## Aim:
Repeat exactly the lines from the start of the material below up to and including the "COL = S.collection" line.

## Data section:
————

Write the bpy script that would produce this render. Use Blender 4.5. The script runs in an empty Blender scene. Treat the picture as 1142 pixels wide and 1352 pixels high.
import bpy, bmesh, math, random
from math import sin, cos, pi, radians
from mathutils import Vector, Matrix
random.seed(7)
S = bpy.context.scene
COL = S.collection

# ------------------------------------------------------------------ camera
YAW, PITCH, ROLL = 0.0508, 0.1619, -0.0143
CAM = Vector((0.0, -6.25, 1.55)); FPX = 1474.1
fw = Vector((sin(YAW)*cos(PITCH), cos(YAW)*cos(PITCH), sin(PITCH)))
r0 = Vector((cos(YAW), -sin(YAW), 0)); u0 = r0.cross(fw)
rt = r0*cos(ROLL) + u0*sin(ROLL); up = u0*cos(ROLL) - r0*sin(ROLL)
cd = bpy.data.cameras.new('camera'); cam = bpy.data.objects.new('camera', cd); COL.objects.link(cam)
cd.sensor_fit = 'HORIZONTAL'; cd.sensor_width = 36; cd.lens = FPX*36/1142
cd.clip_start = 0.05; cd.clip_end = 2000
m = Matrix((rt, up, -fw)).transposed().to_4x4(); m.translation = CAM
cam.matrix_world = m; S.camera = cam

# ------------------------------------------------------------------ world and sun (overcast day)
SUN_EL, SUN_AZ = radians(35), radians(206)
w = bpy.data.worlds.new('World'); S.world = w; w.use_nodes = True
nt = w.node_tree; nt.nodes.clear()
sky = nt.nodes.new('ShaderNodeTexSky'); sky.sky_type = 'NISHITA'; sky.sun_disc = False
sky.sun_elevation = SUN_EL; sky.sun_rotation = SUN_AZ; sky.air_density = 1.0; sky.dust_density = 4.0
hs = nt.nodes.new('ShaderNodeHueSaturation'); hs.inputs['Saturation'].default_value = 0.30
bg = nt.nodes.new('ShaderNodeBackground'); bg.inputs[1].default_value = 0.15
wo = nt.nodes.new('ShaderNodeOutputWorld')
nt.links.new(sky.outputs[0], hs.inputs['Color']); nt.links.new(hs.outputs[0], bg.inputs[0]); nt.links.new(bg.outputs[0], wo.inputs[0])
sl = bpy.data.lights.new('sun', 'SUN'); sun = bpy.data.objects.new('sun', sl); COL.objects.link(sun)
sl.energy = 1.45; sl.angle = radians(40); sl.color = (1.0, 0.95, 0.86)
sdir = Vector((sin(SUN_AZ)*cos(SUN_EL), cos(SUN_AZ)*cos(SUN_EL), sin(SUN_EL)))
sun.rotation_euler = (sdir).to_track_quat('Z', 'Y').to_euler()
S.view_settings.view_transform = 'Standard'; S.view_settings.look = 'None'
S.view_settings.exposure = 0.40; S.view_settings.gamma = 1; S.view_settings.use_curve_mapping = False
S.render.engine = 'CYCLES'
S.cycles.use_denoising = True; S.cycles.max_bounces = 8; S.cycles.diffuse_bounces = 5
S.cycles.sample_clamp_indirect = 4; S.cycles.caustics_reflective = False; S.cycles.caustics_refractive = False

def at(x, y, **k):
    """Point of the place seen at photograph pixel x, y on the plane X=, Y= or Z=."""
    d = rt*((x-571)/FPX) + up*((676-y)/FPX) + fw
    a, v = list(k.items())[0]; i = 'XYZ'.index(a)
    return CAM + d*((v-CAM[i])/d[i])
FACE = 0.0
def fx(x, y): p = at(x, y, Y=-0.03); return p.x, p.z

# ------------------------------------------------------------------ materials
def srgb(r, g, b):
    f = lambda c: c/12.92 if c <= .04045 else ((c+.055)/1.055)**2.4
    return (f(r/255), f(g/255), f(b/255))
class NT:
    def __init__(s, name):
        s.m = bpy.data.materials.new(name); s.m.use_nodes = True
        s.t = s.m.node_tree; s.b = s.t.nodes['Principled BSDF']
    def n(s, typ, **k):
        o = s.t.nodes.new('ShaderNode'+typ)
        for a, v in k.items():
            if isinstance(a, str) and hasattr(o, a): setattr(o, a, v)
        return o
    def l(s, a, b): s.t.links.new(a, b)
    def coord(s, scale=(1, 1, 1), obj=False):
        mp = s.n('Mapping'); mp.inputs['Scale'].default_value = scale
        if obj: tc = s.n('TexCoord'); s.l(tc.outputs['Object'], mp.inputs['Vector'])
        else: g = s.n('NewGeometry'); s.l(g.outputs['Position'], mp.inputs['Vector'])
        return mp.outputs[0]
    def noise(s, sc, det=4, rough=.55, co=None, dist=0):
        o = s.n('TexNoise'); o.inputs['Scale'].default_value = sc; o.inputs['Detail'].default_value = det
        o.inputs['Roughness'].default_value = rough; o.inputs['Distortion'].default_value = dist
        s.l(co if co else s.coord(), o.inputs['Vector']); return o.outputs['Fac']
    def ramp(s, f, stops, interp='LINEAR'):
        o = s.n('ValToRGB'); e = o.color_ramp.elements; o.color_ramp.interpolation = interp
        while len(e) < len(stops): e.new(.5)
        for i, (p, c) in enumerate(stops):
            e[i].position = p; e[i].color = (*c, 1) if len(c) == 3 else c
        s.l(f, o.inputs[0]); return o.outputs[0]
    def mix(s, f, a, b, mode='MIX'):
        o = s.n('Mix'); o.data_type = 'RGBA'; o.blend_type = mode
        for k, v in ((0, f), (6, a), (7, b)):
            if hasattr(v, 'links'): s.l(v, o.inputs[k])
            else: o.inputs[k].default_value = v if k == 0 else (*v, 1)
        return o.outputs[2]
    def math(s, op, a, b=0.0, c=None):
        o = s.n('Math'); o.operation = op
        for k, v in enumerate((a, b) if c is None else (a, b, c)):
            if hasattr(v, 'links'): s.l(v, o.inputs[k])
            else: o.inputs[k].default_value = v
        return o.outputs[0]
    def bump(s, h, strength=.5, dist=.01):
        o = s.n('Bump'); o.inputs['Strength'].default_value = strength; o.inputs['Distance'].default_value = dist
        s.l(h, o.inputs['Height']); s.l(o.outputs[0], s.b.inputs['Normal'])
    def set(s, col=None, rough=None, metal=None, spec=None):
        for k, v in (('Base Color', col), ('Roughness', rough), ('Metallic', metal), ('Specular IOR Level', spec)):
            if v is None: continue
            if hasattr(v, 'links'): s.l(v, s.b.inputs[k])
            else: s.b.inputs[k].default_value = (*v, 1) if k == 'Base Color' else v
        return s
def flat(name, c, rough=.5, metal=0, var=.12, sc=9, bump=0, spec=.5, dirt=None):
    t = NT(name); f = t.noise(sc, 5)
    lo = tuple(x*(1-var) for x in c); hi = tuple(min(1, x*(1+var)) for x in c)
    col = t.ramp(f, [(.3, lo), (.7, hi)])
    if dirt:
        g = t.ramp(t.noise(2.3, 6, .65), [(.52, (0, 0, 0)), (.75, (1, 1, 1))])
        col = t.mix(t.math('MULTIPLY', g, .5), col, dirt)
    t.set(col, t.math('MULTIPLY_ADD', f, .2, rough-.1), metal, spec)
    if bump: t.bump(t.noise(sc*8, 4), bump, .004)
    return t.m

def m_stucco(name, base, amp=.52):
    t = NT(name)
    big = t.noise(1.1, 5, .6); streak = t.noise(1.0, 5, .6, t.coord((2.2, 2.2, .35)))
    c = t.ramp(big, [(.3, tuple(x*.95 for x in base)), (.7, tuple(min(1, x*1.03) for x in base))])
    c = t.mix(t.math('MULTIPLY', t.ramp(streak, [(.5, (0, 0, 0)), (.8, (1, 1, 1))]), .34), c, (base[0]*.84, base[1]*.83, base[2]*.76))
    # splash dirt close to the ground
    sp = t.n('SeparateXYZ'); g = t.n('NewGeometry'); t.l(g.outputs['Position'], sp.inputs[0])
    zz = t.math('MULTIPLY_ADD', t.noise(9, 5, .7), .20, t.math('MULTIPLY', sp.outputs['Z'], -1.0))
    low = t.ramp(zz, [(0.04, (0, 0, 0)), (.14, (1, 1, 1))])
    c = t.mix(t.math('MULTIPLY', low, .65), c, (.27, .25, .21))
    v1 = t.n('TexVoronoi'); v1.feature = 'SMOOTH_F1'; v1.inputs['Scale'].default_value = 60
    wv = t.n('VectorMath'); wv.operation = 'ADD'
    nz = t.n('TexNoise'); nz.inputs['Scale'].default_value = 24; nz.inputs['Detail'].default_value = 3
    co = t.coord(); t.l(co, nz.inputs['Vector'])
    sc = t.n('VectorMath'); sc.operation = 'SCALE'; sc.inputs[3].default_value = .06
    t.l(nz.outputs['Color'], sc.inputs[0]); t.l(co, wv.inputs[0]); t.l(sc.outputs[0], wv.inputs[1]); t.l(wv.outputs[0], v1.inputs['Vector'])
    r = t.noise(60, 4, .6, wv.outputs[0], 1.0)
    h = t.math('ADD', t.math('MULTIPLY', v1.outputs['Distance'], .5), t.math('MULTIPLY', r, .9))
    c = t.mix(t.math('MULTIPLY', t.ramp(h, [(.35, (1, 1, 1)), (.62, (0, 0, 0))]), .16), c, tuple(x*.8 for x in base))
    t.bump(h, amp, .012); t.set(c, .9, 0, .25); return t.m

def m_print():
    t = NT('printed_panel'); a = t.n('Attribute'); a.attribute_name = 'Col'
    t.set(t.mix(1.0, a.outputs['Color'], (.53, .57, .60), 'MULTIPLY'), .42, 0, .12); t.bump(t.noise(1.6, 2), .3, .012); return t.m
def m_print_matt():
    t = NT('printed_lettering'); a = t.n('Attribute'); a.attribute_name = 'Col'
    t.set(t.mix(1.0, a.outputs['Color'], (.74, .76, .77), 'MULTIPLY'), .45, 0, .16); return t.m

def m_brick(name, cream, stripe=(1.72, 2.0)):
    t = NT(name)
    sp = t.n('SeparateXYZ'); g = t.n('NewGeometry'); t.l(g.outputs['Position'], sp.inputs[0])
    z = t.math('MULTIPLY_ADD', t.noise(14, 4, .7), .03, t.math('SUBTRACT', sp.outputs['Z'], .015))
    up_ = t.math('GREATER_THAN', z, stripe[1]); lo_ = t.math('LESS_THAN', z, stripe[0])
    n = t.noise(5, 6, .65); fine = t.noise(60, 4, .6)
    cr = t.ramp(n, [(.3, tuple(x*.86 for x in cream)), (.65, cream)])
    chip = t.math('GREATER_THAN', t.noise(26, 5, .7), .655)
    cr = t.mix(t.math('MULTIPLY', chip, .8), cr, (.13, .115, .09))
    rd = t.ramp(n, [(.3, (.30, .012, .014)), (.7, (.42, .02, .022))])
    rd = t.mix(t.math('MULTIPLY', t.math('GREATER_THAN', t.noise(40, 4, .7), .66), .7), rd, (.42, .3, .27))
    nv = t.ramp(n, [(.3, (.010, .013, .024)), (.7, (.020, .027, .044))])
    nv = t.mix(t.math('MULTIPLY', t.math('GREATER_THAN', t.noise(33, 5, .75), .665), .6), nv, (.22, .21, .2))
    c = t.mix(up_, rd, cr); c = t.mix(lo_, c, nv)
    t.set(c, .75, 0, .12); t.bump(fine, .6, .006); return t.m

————

## Problem solution:
Write the bpy script that would produce this render. Use Blender 4.5. The script runs in an empty Blender scene. Treat the picture as 1142 pixels wide and 1352 pixels high.
import bpy, bmesh, math, random
from math import sin, cos, pi, radians
from mathutils import Vector, Matrix
random.seed(7)
S = bpy.context.scene
COL = S.collection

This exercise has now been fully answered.